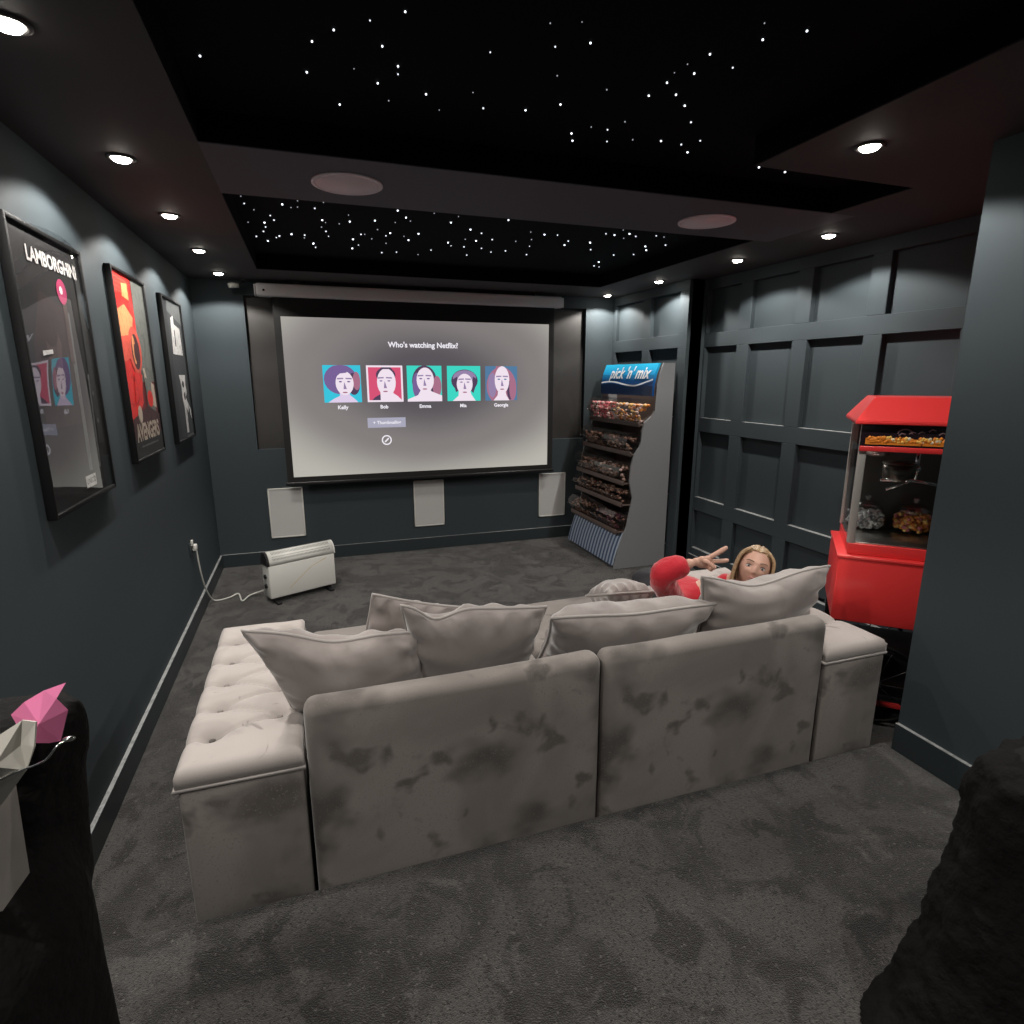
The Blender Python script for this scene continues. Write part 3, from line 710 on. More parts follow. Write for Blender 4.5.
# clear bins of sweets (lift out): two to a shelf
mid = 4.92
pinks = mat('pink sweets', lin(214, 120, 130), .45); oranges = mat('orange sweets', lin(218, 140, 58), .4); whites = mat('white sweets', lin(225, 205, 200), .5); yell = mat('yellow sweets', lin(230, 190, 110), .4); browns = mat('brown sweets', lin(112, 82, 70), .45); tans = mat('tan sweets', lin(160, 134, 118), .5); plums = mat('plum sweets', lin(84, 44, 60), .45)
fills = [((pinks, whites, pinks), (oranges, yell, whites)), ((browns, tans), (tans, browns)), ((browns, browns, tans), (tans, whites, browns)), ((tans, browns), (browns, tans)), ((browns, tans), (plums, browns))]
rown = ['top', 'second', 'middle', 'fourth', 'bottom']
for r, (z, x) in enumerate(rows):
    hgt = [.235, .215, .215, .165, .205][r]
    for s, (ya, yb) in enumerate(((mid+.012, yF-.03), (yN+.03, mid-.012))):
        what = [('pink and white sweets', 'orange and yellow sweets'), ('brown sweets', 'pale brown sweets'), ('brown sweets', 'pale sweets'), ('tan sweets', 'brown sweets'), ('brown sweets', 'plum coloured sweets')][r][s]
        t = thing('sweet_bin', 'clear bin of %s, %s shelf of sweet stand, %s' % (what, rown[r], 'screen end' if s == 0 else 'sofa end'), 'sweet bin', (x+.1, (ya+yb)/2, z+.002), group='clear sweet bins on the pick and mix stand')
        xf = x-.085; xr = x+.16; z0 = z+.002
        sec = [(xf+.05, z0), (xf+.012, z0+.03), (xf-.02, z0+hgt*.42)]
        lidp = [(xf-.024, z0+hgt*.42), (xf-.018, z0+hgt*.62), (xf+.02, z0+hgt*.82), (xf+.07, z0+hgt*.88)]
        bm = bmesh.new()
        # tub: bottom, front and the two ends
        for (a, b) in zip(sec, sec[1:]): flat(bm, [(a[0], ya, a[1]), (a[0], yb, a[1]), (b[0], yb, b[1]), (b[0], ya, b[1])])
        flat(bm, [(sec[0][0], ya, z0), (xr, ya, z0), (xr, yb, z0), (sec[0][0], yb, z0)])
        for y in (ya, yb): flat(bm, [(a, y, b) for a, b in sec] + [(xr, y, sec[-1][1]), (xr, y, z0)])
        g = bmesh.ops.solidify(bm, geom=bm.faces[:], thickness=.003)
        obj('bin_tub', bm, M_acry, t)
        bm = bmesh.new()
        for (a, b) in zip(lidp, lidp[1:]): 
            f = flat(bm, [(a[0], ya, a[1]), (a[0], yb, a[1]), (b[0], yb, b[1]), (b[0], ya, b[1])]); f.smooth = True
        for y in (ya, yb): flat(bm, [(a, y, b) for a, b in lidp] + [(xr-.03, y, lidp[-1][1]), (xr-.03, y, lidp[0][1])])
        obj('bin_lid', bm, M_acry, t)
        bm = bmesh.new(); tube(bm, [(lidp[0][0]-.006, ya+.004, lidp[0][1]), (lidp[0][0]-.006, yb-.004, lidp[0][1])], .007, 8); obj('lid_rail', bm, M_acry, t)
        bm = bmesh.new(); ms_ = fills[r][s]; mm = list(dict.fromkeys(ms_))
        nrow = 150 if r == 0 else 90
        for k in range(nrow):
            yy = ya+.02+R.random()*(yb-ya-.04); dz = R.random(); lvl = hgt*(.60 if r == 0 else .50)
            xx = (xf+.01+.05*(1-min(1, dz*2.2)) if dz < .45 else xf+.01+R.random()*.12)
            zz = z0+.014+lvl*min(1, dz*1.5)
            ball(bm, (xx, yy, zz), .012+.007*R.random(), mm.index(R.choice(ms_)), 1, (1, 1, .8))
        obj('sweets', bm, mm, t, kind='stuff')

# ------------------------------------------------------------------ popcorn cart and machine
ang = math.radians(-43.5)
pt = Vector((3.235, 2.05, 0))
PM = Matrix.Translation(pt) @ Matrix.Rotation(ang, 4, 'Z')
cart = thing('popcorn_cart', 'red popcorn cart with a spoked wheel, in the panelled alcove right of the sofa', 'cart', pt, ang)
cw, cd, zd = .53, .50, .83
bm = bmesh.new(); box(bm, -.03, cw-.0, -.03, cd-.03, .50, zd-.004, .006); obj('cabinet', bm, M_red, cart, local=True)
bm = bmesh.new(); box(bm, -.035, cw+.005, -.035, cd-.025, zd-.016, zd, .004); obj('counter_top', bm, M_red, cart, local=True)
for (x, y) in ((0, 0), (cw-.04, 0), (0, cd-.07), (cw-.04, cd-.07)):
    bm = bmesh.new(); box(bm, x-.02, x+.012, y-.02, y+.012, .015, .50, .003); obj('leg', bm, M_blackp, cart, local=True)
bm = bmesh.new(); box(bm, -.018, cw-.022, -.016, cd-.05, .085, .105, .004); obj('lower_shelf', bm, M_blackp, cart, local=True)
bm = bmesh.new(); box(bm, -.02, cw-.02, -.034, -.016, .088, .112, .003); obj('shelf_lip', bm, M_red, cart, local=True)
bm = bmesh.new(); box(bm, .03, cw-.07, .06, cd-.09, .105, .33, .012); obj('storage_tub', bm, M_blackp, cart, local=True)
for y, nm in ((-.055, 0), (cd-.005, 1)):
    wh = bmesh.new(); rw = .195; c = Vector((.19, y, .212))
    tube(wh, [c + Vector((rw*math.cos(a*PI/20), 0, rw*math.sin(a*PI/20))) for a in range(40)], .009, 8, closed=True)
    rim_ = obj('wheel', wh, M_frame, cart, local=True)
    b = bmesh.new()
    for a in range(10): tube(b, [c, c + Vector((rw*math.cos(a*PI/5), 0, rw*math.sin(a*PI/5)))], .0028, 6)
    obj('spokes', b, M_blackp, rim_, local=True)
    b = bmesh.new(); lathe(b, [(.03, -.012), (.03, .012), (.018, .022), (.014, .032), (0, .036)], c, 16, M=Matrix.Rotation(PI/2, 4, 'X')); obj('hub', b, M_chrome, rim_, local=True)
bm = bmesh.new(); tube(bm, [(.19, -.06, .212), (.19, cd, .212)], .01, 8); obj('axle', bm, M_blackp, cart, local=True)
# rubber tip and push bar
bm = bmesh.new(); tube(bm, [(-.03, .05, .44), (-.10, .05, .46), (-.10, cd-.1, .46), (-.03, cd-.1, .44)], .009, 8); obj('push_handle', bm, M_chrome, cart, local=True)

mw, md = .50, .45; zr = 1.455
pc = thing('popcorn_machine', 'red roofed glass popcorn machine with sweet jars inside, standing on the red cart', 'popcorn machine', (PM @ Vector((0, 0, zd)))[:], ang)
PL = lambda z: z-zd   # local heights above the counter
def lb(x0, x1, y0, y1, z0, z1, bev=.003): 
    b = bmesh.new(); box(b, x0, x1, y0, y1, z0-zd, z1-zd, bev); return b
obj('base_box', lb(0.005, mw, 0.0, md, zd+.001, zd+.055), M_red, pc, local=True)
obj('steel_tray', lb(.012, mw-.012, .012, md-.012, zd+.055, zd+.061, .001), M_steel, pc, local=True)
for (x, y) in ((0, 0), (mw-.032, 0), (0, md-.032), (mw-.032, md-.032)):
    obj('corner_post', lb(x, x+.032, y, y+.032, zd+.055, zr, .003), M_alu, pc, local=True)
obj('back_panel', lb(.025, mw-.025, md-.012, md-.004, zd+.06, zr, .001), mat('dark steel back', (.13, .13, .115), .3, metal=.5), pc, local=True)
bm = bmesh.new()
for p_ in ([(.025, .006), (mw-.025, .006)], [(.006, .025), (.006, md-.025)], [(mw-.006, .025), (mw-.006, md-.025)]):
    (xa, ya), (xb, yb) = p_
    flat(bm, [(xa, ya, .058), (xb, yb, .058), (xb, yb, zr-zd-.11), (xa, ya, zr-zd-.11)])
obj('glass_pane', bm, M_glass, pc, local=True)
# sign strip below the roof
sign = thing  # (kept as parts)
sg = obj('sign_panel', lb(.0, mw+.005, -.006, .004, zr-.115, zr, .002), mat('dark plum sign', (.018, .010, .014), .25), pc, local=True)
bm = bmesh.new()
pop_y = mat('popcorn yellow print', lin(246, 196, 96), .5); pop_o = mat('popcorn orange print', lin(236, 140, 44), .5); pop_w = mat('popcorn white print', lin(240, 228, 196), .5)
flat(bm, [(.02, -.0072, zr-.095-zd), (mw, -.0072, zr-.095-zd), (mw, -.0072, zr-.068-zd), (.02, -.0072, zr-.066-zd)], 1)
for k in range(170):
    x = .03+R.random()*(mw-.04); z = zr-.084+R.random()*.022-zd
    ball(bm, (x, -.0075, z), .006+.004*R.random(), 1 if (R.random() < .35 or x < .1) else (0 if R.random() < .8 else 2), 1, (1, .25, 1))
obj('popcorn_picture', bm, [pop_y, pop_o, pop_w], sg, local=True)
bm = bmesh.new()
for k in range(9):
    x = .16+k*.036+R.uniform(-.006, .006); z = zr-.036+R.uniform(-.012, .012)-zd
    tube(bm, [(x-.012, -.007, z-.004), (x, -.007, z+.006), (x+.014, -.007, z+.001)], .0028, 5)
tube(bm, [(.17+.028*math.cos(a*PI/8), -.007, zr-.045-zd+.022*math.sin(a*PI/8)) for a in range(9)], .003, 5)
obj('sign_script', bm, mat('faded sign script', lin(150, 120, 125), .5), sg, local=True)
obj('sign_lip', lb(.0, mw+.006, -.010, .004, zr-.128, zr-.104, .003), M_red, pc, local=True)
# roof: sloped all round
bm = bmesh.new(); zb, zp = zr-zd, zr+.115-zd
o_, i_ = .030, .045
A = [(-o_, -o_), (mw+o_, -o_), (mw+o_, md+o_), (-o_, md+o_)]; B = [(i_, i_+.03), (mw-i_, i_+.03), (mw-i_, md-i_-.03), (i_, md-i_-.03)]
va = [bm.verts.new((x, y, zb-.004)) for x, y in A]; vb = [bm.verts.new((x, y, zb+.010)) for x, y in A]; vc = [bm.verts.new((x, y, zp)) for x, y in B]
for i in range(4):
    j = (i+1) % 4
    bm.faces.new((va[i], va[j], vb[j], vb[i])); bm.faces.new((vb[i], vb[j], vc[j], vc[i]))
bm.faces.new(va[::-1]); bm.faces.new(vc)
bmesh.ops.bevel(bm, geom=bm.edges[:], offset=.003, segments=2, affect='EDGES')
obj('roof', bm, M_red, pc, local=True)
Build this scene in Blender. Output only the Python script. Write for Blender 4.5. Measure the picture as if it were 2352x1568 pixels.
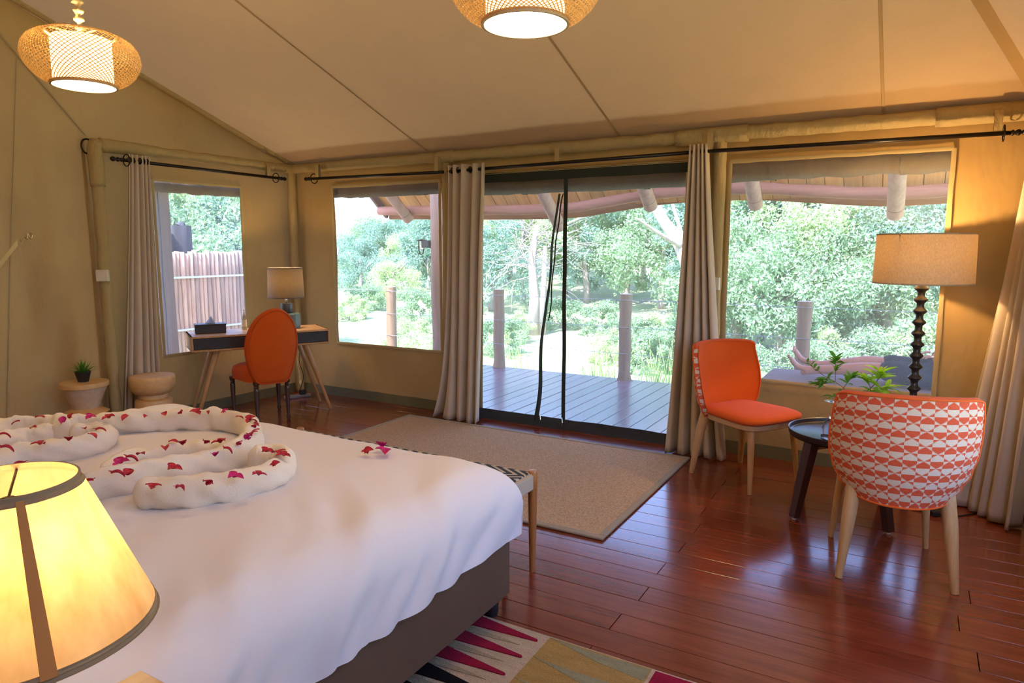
=-=-=-=-=
_The request_
Return every line holding the word "Blender" from the records.

_Solution to this exercise_
The Blender Python script for this scene continues. Write part 3, from line 710 on. More parts follow. Write for Blender 4.5.
Build this scene in Blender. Output only the Python script. Write for Blender 4.5. Measure the picture as if it were 2352x1568 pixels.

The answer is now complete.